Parecería, pues, que editar es una de las ocupaciones más nobles a que puede dedicarse un ser humano. Y, sin embargo, entre enseñar al que no sabe y enseñar al que no quiere aprender hay un matiz claramente perceptible. Editar, levantar un catálogo de libros, es mantener un equilibrio siempre precario entre la resistencia y la sumisión, entre lo sólido y lo confortable, lo consistente y lo digerible. Podría parecer incluso que la labor del editor se ennoblecería en proporción directa a la edición de los textos acogidos bajo el polivalente epígrafe de «clásicos». Pero ésa sería la responsabilidad más soportable y desde luego la menos comprometida para el editor.
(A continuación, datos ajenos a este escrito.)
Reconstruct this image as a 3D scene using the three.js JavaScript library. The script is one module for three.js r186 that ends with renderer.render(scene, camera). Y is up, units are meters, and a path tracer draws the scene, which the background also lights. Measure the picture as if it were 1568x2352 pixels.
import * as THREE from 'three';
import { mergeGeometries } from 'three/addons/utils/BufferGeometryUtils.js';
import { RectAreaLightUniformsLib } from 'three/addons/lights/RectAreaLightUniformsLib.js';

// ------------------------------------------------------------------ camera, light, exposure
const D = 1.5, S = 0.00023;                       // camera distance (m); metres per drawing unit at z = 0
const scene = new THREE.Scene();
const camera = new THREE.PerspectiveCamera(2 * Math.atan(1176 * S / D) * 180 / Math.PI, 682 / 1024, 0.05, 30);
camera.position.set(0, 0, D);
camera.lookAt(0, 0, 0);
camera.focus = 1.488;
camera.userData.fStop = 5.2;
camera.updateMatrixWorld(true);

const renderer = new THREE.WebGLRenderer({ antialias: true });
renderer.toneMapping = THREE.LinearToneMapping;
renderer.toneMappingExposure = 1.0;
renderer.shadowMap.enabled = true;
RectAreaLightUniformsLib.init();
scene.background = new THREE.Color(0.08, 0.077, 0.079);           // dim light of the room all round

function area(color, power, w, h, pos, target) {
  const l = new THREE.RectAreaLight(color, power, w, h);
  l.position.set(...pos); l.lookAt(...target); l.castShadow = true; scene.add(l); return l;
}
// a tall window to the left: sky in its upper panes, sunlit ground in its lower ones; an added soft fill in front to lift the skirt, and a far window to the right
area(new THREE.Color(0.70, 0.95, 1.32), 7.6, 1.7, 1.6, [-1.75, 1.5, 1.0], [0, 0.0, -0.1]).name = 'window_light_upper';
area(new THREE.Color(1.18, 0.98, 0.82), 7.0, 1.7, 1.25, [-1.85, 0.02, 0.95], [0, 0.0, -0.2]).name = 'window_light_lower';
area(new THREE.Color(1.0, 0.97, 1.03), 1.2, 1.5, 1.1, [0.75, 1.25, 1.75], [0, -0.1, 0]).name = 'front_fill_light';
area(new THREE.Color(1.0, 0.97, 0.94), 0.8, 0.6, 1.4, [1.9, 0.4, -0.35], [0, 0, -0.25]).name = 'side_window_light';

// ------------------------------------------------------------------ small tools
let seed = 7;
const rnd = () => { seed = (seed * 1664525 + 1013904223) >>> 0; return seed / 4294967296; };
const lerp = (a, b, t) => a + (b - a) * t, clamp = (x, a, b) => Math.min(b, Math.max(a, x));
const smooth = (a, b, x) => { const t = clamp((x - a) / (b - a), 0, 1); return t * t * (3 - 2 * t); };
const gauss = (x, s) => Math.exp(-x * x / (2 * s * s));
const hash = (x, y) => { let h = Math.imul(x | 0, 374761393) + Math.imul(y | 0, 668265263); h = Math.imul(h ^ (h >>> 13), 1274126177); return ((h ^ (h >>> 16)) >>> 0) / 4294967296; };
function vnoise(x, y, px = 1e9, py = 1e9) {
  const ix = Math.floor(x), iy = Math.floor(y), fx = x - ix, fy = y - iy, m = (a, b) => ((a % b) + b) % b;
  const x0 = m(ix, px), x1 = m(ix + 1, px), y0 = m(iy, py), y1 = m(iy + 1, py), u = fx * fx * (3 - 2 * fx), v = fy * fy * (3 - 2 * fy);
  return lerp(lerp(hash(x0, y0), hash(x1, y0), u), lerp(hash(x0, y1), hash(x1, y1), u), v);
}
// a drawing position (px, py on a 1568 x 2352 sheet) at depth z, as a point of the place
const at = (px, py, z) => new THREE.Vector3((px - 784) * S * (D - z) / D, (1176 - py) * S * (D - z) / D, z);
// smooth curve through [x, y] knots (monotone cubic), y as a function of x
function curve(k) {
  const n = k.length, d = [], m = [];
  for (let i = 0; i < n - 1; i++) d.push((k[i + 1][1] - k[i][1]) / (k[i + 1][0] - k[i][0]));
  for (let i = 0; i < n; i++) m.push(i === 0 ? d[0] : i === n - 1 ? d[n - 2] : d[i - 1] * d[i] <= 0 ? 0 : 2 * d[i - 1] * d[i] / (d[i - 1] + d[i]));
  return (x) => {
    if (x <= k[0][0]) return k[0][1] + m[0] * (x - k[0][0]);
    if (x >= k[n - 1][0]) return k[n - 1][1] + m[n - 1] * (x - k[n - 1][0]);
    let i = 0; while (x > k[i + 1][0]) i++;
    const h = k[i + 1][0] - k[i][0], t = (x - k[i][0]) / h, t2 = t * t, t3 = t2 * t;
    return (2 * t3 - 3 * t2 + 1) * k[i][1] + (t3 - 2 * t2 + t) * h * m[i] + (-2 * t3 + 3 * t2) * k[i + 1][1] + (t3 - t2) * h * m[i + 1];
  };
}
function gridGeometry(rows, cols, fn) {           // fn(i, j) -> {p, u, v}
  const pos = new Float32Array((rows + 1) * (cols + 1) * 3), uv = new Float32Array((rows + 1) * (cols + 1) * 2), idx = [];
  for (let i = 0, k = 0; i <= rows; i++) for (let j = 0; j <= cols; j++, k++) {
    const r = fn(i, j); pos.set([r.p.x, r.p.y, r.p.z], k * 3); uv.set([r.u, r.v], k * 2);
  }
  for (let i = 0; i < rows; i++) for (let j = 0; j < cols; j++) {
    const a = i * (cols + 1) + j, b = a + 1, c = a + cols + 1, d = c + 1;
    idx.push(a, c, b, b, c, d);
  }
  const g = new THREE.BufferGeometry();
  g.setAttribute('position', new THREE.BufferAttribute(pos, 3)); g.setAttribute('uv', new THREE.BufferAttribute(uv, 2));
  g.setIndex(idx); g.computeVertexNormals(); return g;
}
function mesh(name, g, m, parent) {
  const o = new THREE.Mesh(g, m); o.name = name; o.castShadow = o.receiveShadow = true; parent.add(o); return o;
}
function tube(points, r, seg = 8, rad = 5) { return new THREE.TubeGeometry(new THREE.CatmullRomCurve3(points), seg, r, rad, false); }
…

Leibniz advierte que no se puede juzgar «despectivamente a los hombres de talento» por el hecho de que sean modernos, ya que «vendrá un tiempo en el que también nuestras obras serán antiguas» (Diss., I). He mencionado a Leibniz, porque he querido que él fuera mi Virgilio por los tortuosos círculos del quehacer editorial, o el fabricante de las gafas cuyas discutibles virtudes quisiera exponer aquí.
[1] Cf. Campoamor, «Las dos linternas», Doloras, LIX.
[2] Tomás de Aquino lo enunció así: «Naturaliter inest omnibus hominibus desiderium cognoscendi causas eorum, quæ videntur. Unde propter admirationem eorum, quæ videbantur, quorum causæ latebant, homines primo philosophari cœperunt» (Summa contra Gentiles, III, 25).